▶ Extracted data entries
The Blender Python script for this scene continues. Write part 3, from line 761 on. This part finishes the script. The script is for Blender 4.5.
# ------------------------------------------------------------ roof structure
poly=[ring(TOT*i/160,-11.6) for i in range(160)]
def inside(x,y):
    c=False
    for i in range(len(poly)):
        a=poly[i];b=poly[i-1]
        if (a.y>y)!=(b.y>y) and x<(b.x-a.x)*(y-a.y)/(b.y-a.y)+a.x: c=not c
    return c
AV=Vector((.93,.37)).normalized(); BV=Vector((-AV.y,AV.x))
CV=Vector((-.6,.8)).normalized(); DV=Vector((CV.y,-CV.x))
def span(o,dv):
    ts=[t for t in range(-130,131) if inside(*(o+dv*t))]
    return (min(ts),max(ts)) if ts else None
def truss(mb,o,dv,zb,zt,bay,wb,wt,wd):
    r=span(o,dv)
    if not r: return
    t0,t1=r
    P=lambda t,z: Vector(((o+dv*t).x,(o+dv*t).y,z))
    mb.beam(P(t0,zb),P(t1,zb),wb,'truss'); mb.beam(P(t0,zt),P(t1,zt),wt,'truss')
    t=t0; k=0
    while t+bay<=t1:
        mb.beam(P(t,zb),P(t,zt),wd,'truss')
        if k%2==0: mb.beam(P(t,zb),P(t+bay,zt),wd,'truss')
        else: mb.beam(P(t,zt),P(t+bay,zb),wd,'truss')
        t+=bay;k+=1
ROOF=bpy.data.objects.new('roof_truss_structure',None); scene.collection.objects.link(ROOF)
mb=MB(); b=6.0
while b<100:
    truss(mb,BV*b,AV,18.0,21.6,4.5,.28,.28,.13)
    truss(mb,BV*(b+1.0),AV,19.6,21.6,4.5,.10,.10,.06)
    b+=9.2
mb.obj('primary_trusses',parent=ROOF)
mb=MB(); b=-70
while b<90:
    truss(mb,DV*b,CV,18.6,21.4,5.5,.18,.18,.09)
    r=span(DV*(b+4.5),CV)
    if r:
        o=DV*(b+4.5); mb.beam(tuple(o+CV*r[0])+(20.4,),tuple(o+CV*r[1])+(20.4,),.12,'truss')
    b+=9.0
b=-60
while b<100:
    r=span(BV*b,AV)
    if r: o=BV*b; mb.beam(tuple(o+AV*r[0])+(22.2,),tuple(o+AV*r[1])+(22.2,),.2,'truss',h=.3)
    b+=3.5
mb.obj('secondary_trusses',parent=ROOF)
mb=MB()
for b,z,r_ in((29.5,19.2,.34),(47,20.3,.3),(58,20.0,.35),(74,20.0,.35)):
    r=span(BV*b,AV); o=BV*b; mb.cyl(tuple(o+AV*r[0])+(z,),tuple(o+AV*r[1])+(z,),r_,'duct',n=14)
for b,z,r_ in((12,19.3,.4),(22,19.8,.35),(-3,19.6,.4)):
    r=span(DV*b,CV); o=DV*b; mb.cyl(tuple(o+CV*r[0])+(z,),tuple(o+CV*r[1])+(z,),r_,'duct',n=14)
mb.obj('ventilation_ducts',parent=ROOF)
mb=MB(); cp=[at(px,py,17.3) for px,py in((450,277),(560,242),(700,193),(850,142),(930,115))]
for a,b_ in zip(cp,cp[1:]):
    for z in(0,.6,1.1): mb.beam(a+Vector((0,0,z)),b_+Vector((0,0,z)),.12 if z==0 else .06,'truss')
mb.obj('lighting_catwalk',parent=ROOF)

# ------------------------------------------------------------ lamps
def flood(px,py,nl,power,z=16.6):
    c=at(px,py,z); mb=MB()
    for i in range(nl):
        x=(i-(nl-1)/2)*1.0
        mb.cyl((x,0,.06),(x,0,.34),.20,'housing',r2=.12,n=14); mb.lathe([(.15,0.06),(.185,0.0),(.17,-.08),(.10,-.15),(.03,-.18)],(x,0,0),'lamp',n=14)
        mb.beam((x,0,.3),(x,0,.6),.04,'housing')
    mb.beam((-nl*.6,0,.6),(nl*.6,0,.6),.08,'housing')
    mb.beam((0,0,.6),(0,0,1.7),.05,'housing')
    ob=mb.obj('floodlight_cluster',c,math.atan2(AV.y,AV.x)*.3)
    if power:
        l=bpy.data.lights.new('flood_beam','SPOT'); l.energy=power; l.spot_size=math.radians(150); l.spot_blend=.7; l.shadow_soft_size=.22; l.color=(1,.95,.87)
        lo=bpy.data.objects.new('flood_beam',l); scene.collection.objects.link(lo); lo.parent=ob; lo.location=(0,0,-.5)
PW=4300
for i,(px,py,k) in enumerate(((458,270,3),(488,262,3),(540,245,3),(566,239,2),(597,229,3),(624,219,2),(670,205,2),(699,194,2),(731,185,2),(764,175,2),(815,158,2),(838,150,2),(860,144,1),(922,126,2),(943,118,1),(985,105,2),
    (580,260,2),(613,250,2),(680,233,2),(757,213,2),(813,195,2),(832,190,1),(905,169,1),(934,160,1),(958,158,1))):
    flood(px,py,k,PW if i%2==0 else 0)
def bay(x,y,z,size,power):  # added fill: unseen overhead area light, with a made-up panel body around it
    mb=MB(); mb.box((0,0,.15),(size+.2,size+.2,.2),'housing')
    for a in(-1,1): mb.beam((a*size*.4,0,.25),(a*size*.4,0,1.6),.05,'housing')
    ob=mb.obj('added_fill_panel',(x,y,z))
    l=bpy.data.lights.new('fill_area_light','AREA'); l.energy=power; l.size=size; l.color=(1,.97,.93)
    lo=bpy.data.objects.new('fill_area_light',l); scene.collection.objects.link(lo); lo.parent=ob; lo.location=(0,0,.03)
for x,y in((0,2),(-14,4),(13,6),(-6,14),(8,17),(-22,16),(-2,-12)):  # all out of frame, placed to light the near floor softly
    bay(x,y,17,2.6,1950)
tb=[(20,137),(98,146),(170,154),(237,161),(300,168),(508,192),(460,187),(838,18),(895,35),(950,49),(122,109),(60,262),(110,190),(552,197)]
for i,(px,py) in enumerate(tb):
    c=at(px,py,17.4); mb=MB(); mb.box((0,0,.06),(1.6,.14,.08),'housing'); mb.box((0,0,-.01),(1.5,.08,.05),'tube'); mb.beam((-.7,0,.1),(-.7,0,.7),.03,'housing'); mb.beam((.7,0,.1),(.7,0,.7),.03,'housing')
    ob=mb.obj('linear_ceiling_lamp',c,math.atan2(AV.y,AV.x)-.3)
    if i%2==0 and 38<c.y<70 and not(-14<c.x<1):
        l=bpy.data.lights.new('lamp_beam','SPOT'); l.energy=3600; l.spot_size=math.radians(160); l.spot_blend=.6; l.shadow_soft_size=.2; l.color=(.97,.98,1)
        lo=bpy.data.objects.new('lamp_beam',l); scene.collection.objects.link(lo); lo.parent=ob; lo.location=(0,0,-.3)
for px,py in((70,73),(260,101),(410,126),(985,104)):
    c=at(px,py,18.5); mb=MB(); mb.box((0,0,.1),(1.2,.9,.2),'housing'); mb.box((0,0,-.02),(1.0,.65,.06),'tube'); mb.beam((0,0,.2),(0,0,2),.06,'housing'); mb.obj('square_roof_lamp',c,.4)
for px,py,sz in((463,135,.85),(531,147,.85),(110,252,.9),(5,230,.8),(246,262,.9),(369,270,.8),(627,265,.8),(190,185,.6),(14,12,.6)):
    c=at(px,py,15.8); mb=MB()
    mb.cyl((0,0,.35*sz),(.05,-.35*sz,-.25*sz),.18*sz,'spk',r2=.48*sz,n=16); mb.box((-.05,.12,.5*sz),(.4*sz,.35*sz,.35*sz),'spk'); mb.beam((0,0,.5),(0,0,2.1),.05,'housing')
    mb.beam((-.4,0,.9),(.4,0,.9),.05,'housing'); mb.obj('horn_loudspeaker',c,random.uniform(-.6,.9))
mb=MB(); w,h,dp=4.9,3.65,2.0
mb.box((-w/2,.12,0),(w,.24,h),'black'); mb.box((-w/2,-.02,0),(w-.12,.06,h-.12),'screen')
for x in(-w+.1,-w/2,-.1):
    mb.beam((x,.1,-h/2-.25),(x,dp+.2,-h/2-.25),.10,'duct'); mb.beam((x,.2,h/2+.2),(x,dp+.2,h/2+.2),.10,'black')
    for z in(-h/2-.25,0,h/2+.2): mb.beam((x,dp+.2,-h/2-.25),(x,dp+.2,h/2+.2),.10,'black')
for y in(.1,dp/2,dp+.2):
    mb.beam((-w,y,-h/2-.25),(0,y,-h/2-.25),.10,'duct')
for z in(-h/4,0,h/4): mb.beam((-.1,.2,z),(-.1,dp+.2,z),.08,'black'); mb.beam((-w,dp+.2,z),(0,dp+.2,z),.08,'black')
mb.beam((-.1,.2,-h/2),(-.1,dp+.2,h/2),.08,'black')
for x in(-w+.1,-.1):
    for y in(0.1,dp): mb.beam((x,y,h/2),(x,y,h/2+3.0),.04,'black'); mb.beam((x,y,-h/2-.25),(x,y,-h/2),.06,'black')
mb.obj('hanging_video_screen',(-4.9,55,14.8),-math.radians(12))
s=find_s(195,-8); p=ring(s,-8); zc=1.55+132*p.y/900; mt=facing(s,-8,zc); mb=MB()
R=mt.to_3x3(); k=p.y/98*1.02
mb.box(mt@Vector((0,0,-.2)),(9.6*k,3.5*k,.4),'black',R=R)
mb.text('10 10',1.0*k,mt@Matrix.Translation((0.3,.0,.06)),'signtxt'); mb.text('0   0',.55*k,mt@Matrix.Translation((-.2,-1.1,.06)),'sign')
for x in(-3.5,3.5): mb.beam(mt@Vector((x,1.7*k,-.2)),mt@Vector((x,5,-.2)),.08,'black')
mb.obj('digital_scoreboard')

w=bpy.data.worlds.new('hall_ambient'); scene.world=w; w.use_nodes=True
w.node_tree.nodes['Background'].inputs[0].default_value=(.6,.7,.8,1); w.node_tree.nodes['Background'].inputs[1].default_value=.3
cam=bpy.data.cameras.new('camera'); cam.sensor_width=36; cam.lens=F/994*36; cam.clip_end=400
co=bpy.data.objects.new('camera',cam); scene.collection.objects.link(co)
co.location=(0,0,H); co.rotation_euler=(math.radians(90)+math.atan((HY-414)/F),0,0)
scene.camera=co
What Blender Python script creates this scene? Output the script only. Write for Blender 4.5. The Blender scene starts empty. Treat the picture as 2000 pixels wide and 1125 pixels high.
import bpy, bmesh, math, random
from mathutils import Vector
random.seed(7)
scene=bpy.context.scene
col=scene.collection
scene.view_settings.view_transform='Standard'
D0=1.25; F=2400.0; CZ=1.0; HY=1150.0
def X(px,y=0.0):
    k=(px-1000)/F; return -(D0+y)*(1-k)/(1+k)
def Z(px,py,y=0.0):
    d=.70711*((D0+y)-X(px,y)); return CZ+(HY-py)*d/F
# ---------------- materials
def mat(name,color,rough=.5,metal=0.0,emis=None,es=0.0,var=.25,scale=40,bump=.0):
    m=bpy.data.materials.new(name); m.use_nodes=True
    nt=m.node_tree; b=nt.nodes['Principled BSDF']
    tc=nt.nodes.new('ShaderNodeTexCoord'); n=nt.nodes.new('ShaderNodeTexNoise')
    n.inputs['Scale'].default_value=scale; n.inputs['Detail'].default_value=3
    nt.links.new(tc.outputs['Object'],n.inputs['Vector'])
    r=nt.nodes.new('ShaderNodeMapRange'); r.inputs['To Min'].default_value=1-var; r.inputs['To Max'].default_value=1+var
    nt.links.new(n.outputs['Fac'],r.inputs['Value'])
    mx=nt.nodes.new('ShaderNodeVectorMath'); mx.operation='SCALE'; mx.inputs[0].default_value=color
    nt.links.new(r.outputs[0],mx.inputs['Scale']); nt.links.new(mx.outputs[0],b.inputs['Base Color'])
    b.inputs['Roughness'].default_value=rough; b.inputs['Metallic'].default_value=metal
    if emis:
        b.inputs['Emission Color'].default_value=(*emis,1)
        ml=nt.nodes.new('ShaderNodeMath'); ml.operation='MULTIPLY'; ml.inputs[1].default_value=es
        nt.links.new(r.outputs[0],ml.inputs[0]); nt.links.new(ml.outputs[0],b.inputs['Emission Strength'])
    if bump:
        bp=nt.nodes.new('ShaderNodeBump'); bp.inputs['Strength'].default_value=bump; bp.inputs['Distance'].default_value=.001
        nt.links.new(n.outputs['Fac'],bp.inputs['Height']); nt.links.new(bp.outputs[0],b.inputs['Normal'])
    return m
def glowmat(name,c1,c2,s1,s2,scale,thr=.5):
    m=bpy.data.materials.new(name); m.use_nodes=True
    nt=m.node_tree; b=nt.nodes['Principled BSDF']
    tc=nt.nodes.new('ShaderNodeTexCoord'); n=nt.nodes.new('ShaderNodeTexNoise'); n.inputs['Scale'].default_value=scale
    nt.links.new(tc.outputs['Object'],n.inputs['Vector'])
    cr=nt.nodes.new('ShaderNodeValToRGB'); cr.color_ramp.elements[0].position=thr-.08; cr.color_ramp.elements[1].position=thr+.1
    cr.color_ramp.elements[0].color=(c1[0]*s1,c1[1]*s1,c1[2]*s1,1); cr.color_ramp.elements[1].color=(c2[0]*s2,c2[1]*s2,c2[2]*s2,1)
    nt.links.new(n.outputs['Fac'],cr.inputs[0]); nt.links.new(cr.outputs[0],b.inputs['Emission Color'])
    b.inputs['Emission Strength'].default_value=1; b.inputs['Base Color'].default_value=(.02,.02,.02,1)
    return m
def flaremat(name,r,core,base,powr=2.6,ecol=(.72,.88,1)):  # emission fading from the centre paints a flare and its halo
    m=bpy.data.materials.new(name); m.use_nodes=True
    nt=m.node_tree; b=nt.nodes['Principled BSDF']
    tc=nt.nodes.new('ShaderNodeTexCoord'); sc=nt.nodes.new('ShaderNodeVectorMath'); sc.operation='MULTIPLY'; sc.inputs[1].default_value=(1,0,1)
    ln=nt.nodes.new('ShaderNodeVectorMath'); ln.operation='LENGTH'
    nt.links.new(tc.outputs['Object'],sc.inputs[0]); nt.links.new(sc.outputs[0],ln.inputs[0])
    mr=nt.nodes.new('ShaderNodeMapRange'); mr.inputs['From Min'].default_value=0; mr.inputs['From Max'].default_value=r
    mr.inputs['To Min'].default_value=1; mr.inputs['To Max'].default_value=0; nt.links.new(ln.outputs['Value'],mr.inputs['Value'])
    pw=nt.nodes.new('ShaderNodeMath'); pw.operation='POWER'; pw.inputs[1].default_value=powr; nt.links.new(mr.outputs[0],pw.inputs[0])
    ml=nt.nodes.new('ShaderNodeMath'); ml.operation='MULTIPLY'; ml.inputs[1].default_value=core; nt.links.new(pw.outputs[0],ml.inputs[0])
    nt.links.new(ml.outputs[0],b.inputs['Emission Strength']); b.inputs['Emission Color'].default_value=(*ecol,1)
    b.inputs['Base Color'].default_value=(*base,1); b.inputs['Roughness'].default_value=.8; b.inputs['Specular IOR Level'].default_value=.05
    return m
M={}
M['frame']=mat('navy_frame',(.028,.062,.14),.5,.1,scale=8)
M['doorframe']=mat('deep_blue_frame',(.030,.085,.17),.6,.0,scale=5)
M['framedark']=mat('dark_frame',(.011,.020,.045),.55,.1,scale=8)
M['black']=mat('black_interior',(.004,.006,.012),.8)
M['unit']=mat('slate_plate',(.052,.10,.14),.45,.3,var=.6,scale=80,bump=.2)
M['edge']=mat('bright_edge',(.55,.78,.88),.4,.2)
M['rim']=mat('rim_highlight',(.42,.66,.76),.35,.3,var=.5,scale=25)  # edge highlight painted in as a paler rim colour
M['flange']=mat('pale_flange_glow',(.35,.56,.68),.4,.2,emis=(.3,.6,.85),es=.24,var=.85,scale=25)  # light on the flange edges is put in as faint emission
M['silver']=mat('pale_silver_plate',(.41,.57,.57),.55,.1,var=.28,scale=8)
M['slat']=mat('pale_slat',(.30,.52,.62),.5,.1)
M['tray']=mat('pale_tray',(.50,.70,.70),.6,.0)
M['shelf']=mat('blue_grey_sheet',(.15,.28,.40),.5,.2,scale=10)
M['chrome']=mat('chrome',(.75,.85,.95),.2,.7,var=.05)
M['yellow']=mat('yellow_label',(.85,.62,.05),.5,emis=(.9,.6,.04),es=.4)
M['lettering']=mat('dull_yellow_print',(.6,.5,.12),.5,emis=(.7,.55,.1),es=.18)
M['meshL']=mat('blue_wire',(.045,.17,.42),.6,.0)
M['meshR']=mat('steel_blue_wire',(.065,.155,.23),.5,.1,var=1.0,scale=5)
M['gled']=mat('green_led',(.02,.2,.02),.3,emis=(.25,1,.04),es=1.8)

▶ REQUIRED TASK
Count every line of the material above that holds the string "Write", then state only the total.

▶ WRITTEN RESPONSE
2